Framework for Deriving Macroscopic Demand Functions from Microscopic Acceleration Models

Abstract

Vehicle acceleration plays an integral role in determining the operational capacity of roadway sections. Traditional first-order macroscopic models of traffic do not capture the boundedness of vehicle acceleration. In a recent study, it was shown that the cell transmission model could capture critical macroscopic effects of bounded acceleration if one modified the demand function such that traffic demand (sending flow) decreased in density for congested traffic. However, such a modified demand function was calibrated only with data. This paper introduces a framework for deriving such macroscopic demand functions corresponding to well-known microscopic acceleration models. Two mechanisms are explored for deriving the demand function with varying assumptions on how vehicles accelerate within a single discretized cell.

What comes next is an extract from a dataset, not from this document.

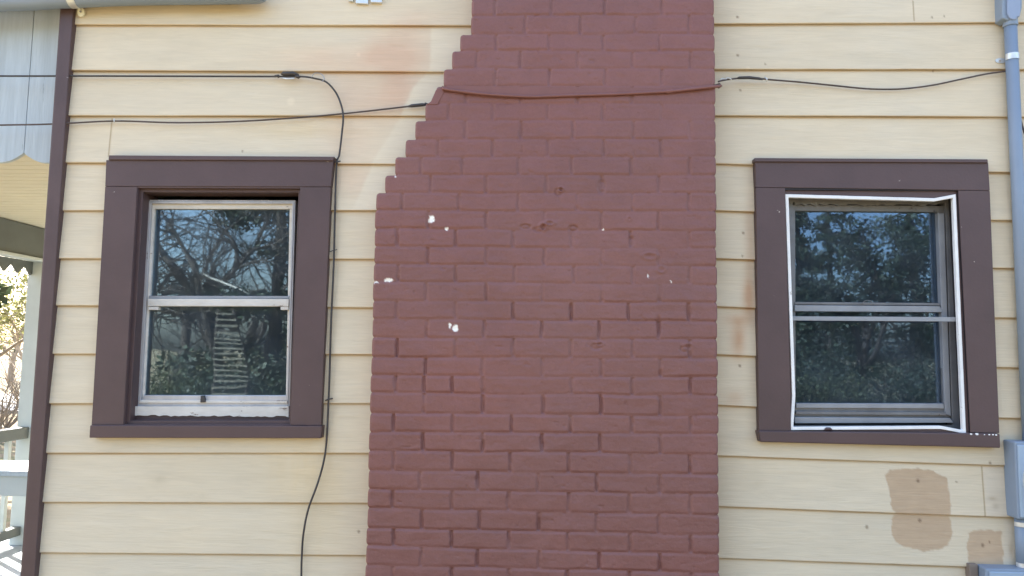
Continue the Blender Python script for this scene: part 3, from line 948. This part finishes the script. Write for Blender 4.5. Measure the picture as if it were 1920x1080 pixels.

The first mechanism is based on the assumption that vehicles within a single cell begin accelerating at the same time and that this information of the trigger of acceleration propagates instantaneously. The second mechanism assumes that the information for the trigger propagates within the cell at a finite speed such that following vehicles begin their acceleration process later than the leading vehicles. The derived demand functions are consistent with those calibrated with data. This study explicitly bridges macroscopic and microscopic models of bounded acceleration and can lead to more efficient evaluation of the effects of bounded acceleration on traffic systems.